Israel’s decision to censor news stories related to Soviet aliyah has angered journalists and put government officials on the defensive.

A flood of questions was raised after an Israel Defense Force spokesman announced Friday that stories filed by local and foreign news organizations about Jewish immigration from the Soviet Union would have to be submitted to the military censor before publication.

Reporters are demanding to know why censorship is being imposed now, after weeks of free reporting of the subject.

Charges have been leveled and flashed around the world that Israel is trying to cover up the settlement of Soviet Jews in the West Bank and Gaza Strip.

Government officials insist the censorship is a security measure to protect the immigrants. They cite the Arab campaign to disrupt the movement and recent threats by the Palestine Liberation Organization.

Yossi Olmert, director of the Government Press Office, and Prime Minister Yitzhak Shamir’s media spokesman, Avi Pazner, stressed over the weekend that the censorship applies only to the number of immigrants and the routes they are traveling to Israel.

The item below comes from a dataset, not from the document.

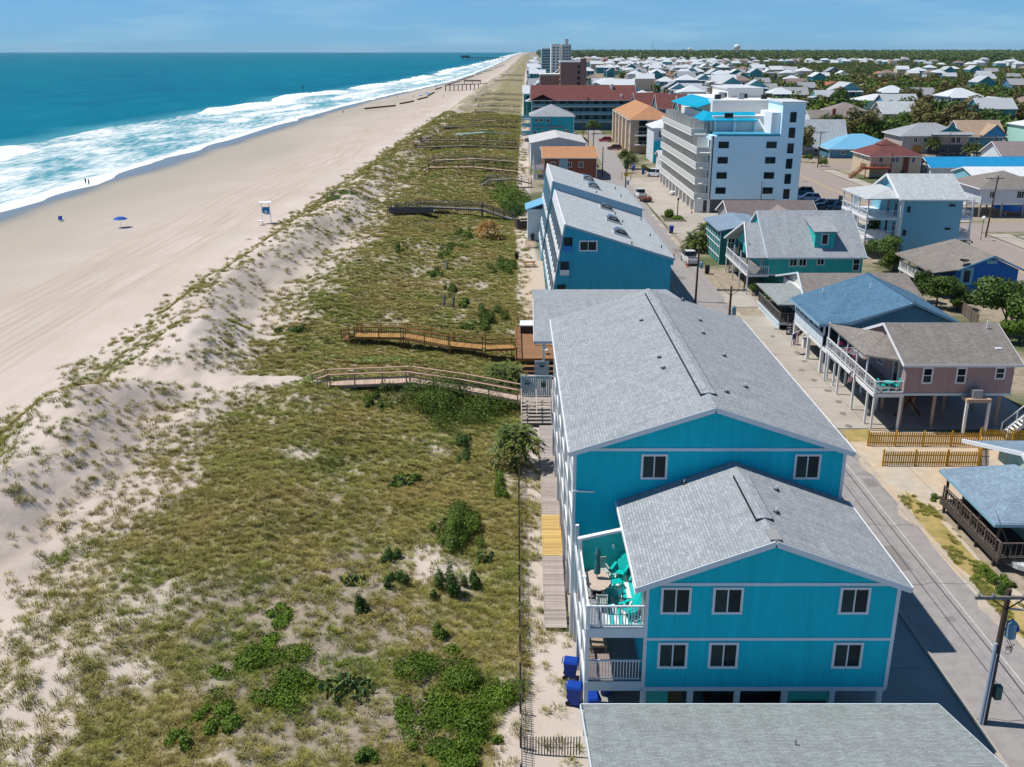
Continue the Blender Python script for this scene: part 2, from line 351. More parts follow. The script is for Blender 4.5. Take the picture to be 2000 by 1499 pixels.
def landmat():
    m = bpy.data.materials.new('land'); m.use_nodes = True; t = m.node_tree; l = t.links.new; b = t.nodes['Principled BSDF']
    at, mix, rng, noise, op = mixer(t)
    n1 = noise(.05, 6); n2 = noise(1.3, 6); n3 = noise(.35, 5, .6, (1.2, .10, 1)); n4 = noise(9, 4)
    sand = mix(rng(n1, .35, .65), (.61, .53, .475), (.53, .445, .38))
    sand = mix(rng(n3, .5, .66, 0, .35), sand, (.50, .40, .315))
    sand = mix(rng(noise(.06, 6, .6, (1.4, .22, 1)), .45, .62, 0, .6), sand, (.50, .435, .36)); beach = mix(rng(at('mid'), 0, 1), sand, (.40, .355, .29))
    wet = mix(rng(at('wet'), .1, .95), beach, (.20, .215, .22))
    trk = mix(op('MULTIPLY', at('track'), rng(noise(.8, 3, .5, (3., .05, 1)), .44, .60, 0, .6)), wet, (.43, .33, .255))
    soil = mix(rng(n2, .35, .65), (.44, .37, .27), (.31, .255, .14))
    grs = mix(rng(noise(.12, 5), .4, .6), (.20, .175, .05), (.14, .155, .035))
    vg = rng(op('ADD', at('veg'), op('MULTIPLY', op('SUBTRACT', n2, .5), 1.1)), .42, .72)
    litter = mix(rng(n4, .35, .65), soil, grs)
    dry = mix(rng(noise(2.6, 7, .7), .35, .65), (.235, .195, .14), (.37, .315, .25)); c = mix(vg, trk, litter); c = mix(rng(op('ADD', at('dry'), op('MULTIPLY', op('SUBTRACT', n2, .5), .7)), .3, .7), c, dry)
    town = mix(rng(n2, .35, .65), (.40, .33, .255), (.27, .225, .16)); town = mix(rng(noise(.03, 6), .5, .58), town, (.10, .12, .045))
    c = mix(at('town'), c, town); l(c, b.inputs['Base Color'])
    rg = mix(rng(at('wet'), .4, .98), (.9, .9, .9), (.26, .26, .26)); l(rg, b.inputs['Roughness']); b.inputs['Specular IOR Level'].default_value = .35
    bp = N(t, 'ShaderNodeBump'); bp.inputs['Distance'].default_value = .12; bp.inputs['Strength'].default_value = .55
    hh = op('MULTIPLY', op('ADD', op('ADD', n2, op('MULTIPLY', n4, .25)), op('MULTIPLY', n3, .3)), rng(at('wet'), .3, .6, 1., 0.)); l(hh, bp.inputs['Height']); l(bp.outputs[0], b.inputs['Normal'])
    return m
def cat(*a): return np.unique(np.concatenate([np.atleast_1d(x) for x in a]))
S = cat(np.linspace(-200, -120, 6), np.linspace(-116, -96, 15), np.linspace(-92, -48, 23), np.linspace(-46, -16, 86), np.linspace(-15.5, 5, 46), [8, 20, 60, 150, 300, 600, 1200, 2500, 6000, 15000])
yy = [-60.]; 
while yy[-1] < 14000: yy.append(yy[-1] + (6 if yy[-1] < 22 else max(.42, (yy[-1] - 20) * .0095)))
Yr = np.array(yy); SS, YY = np.meshgrid(S, Yr); XX = s2x(SS, YY); ZZ = tz(XX, YY)
lob = (fbm(YY * .035, YY * 0 + 2, 3) - .5) * 9
wet = 1 - sst(-108, -98, SS + lob * .6)
mid = np.interp(SS, [-108, -100, -80, -66, -54], [1, 1, .75, .25, 0]) * (.55 + .9 * fbm(XX * .04, YY * .012, 3))
track = sst(-72, -66, SS) * (1 - sst(-53, -49, SS))
grid('ground', XX, YY, ZZ, landmat(), {'veg': veg(XX, YY), 'wet': wet, 'mid': np.clip(mid, 0, 1), 'track': track, 'dry': dryness(XX, YY), 'town': sst(3.2, 4.2, SS)})
# ---------------------------------------------------------------- sea
def seamat():
    m = bpy.data.materials.new('sea_water'); m.use_nodes = True; t = m.node_tree; l = t.links.new; b = t.nodes['Principled BSDF']
    at, mix, rng, noise, op = mixer(t)
    big = noise(.010, 5, .55, (.35, .16, 1)); strk = noise(.09, 6, .6, (.5, .16, 1))
    deep = mix(rng(big, .38, .62), (.000, .130, .225), (.000, .160, .245))
    deep = mix(rng(strk, .42, .7, 0, .6), deep, (.002, .20, .27))
    shal = mix(at('shal'), deep, (.10, .33, .40))
    fo = op('ADD', at('foam'), op('MULTIPLY', op('SUBTRACT', noise(.42, 9, .68, (1.5, .30, 1)), .5), 1.3))
    f = rng(fo, .36, .80); cap = rng(noise(.16, 7, .62, (.9, .42, 1)), .735, .765)
    f = op('MAXIMUM', f, op('MULTIPLY', cap, op('SUBTRACT', 1., at('calm'))))
    c = mix(f, shal, (.86, .88, .88)); bp = N(t, 'ShaderNodeBump'); bp.inputs['Distance'].default_value = 1.0; bp.inputs['Strength'].default_value = .55
    hh = op('ADD', op('MULTIPLY', noise(.22, 7, .62, (.8, .4, 1)), 1.2), op('MULTIPLY', f, .12)); l(hh, bp.inputs['Height'])
    df = N(t, 'ShaderNodeBsdfDiffuse'); gl = N(t, 'ShaderNodeBsdfGlossy'); gl.inputs['Roughness'].default_value = .32; ms = N(t, 'ShaderNodeMixShader')
    l(c, df.inputs[0]); l(bp.outputs[0], df.inputs['Normal']); l(bp.outputs[0], gl.inputs['Normal']); l(rng(f, 0, 1, .05, 0.), ms.inputs[0]); l(df.outputs[0], ms.inputs[1]); l(gl.outputs[0], ms.inputs[2]); t.nodes.remove(b)
    l(ms.outputs[0], t.nodes['Material Output'].inputs[0])
    return m
D = cat(np.linspace(-9, 30, 53), np.linspace(31, 100, 58), [104, 110, 120, 140, 180, 260, 400, 700, 1300, 2600, 6000, 15000])
ys = [-60.]
while ys[-1] < 14000: ys.append(ys[-1] + (8 if ys[-1] < 120 else max(1.6, ys[-1] * .008)))
DD, YS = np.meshgrid(D, np.array(ys)); XS = shore(YS) - DD
wb = (fbm(YS * .012, YS * 0 + 6, 4) - .5) * 46
w2 = (fbm(YS * .03 + 9, YS * 0 + 3, 4) - .5) * 26
on1 = sst(.30, .46, fbm(YS * .010 + 2.2, YS * 0 + 8, 3)); on2 = sst(.35, .5, fbm(YS * .016 + 5, YS * 0 + 1, 3))
far = np.interp(YS, [0, 500, 1500, 4000], [1, 1, .8, .6])
c1 = 70 * far + wb * .8 - 2; c2 = 36 * far + w2 * .7
def ridge(c, w): q = DD - c; return np.where(q > 0, np.exp(-(q / w) ** 2), np.exp(-(q / (w * 2.4)) ** 2))
hgt = 1.8 * ridge(c1, 2.4) * (.35 + .65 * on1) + .8 * ridge(c2, 1.8) * on2
chop = (fbm(DD * .12, YS * .05, 4) - .5) * .5 * sst(-2, 12, DD) + .16 * np.sin(DD * .35 + fbm(YS * .02, DD * .05, 2) * 9) * sst(20, 60, DD)
edge = (fbm(YS * .035, YS * 0 + 2, 3) - .5) * .33 * (1 - sst(4, 16, DD))
ZS = -3.0 + hgt + chop * (1 - sst(300, 900, DD)) + edge - .05
lace = fbm(DD * .09 + 3, YS * .035, 5)
foam = np.maximum.reduce([.95 * np.exp(-((DD - c1 + 4) / (7 + 8 * on1)) ** 2) * (DD < c1 + 3) * (.55 + .45 * on1),
    .82 * np.exp(-((DD - c2 + 5) / 8) ** 2) * (.55 + .45 * on2), .98 * np.exp(-((DD - 1) / 9.0) ** 2),
    np.clip(.20 + .66 * lace, 0, 1) * (1 - sst(c1 - 10, c1 + 2, DD))])
shal = (1 - sst(c1 - 5, c1 + 30, DD)) * .85
grid('sea', XS, YS, ZS, seamat(), {'foam': foam, 'shal': shal, 'calm': (1 - sst(c1, c1 + 60, DD))})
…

LEAK ON ETHIOPIAN AIRLIFTS CITED

On the other hand, the news media are free to print or broadcast stories about the reception the newcomers are getting when they arrive and how they are adjusting to life in Israel, the officials said.

Olmert explained Sunday to the Jewish Telegraphic Agency that the decision to impose secrecy on the routes and on numbers of immigrants was based on an ordinance dating back to Aug. 8, 1968. It permits the censorship of information on aliyah from certain sensitive areas, such as Iran and Syria.

“This was the case when the Ethiopians came on Operation Moses,” Olmert said, adding, “We all remember how that information was released to the press prematurely and untimely.”

Operation Moses is the name given to a series of clandestine airlifts in 1984 and 1985 that brought Ethiopian Jews to Israel by way of Sudan. The Sudanese government, which had cast a blind eye on the operation, forced its closure after the story was leaked to the news media.

Olmert said Jews still face difficulties trying to leave the Soviet Union. As a result of Arab threats against aliyah, it was decided to “lower the profile” by limiting discussion “of some aspects of the immigration problem,” he said.

But Yossi Sarid, chairman of the Knesset Foreign Affairs and Defense Committee’s subcommittee on censorship, believes the new regulation will do more harm than good.

It could be construed by those critical of Israel as a move to cover up what Israel wants to hide, such large-scale settlement of newcomers in the administered territories, said Sarid.